Collier identifies four main traps: the conflict trap, in which civil wars destroy growth and leave countries vulnerable to further conflict; the natural resource trap, in which commodity wealth enriches elites and undermines institutional development; the landlocked trap, in which geography cuts countries off from global trade and development; and the bad governance trap, in which poor institutions prevent the growth that would fund better governance. Each trap has its own logic and, in Collier's account, its own policy implications. Not every poor country is stuck in the same way, and solutions have to match the specific trap.

The book is explicitly addressed to Western policymakers and citizens, and it argues for more active engagement rather than disengagement. Collier supports targeted military intervention in some post-conflict situations, reform-conditioned aid for governance traps, and trade policy changes that would allow the bottom billion to access rich-country markets. His prescriptions are politically heterodox, combining what might be considered liberal (aid) and conservative (military intervention, conditionality) positions without ideological consistency — which he regards as a feature, not a bug, of evidence-based policymaking.

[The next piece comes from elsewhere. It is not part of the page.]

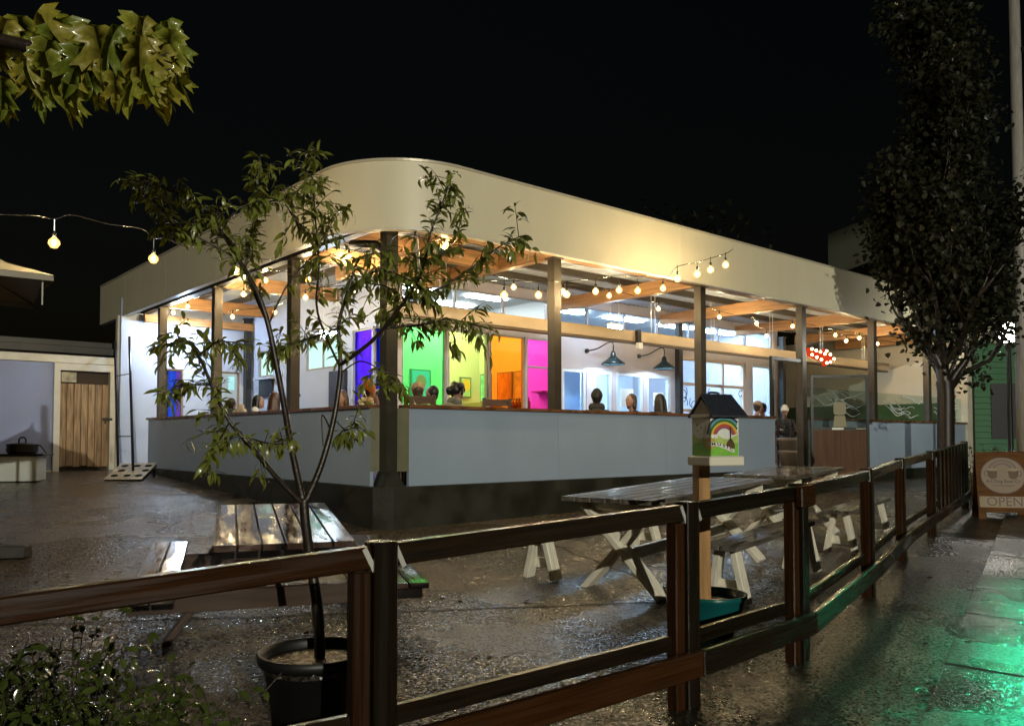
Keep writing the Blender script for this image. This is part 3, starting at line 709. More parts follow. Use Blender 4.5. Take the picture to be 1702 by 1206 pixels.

Collier is more sympathetic to aid than Easterly while sharing Easterly's concern about accountability and evidence. His strongest chapters are on the conflict trap, where his own quantitative research on the economics of civil war produced the finding that conflicts are driven more by economic opportunity — particularly the ability to loot natural resources — than by grievance, which reversed how many development organizations thought about conflict prevention. The book is short, clearly argued, and carries the weight of serious empirical research.

The big ideas

  1. 1.

    The poorest billion people are not uniformly trapped by the same mechanism. Different traps — conflict, resource curse, landlocked geography, bad governance — require different policy responses.

  2. 2.

    Civil wars are driven more by economic opportunity (access to lootable resources) than by ethnic or political grievance, according to Collier's quantitative research. This finding has significant implications for conflict prevention.

  3. 3.

    The resource curse is real: countries that discover natural resource wealth before developing effective institutions tend to see that wealth captured by elites and converted into conflict rather than development.